**RECORDED DATA**
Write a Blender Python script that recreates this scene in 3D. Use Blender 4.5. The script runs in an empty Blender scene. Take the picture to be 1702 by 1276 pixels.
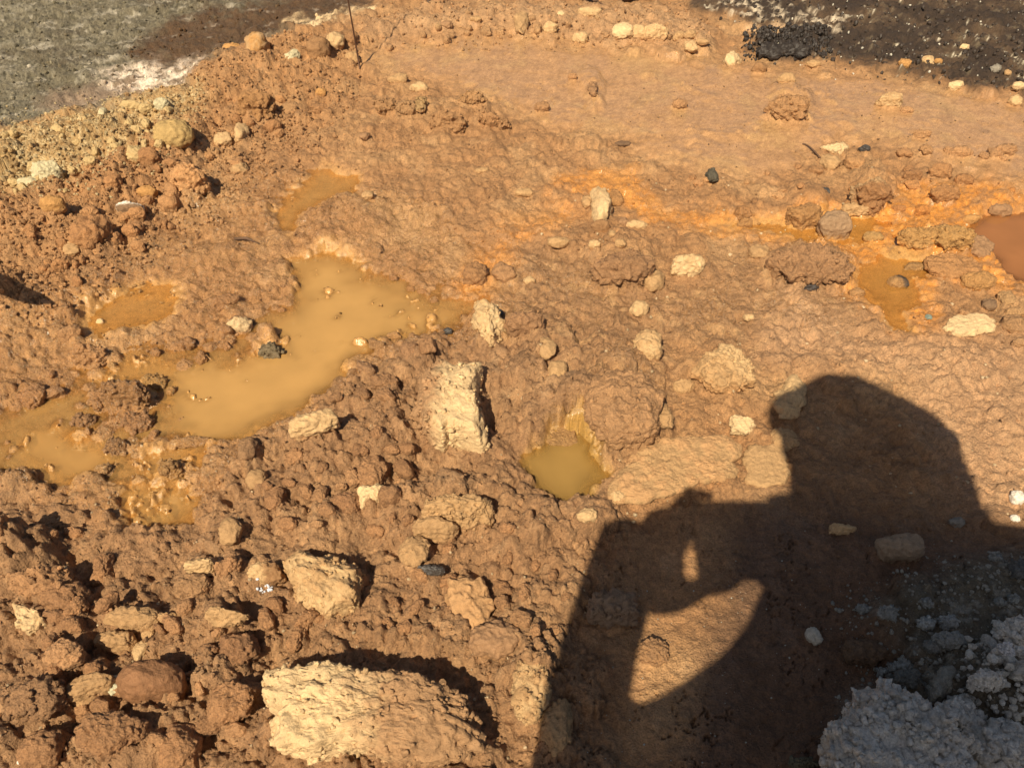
import bpy, math, random
import numpy as np
from mathutils import Vector

R = math.radians
scene = bpy.context.scene

# ------------------------------------------------------------------ camera
H = 1.30                      # the phone is held 1.3 m above the mud
PITCH = R(44.0)
FPX = 1378.0                  # focal length in pixels of the 1702 px wide photograph
CX, CY = 851.0, 638.0
cam_data = bpy.data.cameras.new('camera')
cam_data.sensor_width = 36.0
cam_data.lens = 36.0 * FPX / 1702.0
cam_data.clip_start = 0.02
cam_data.clip_end = 2000.0
cam = bpy.data.objects.new('camera', cam_data)
cam.location = (0, 0, H)
cam.rotation_euler = (R(90) - PITCH, 0, 0)
scene.collection.objects.link(cam)
scene.camera = cam

cP, sP = math.cos(PITCH), math.sin(PITCH)


def ray(u, v):
    a, b = (u - CX) / FPX, -(v - CY) / FPX
    return np.array([a, cP + b * sP, -sP + b * cP])


def G(u, v, z=0.0):
    """point at height z on the line of sight through a place of the photograph"""
    d = ray(u, v)
    t = (z - H) / d[2]
    return np.array([d[0] * t, d[1] * t, z])


def slant(u, v, z=0.0):
    p = G(u, v, z)
    return p[1] * cP + (H - p[2]) * sP


def uv_of(x, y):
    dep = np.maximum(y * cP + H * sP, 0.12)
    return CX + FPX * x / dep, CY - FPX * (y * sP - H * cP) / dep


# ------------------------------------------------------------------ sun and sky
ANTI = ray(1188, 846)                        # shadow of the lens falls here
ANTI = ANTI / np.linalg.norm(ANTI)
SUN_EL = math.asin(-ANTI[2])
SUNDIR = Vector(-ANTI)
SUN_AZ = math.atan2(SUNDIR.x, SUNDIR.y)      # from +Y towards +X
world = bpy.data.worlds.new('World')
scene.world = world
world.use_nodes = True
wn = world.node_tree
wn.nodes.clear()
sky = wn.nodes.new('ShaderNodeTexSky')
sky.sky_type = 'NISHITA'
sky.sun_disc = False
sky.sun_elevation = SUN_EL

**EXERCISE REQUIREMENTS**
Without the pictures, please reproduce each line of the listing above exactly, from the first one through the line bearing "scene = bpy.context.scene".

**REPLY TO THE EXERCISE**
Write a Blender Python script that recreates this scene in 3D. Use Blender 4.5. The script runs in an empty Blender scene. Take the picture to be 1702 by 1276 pixels.
import bpy, math, random
import numpy as np
from mathutils import Vector

R = math.radians
scene = bpy.context.scene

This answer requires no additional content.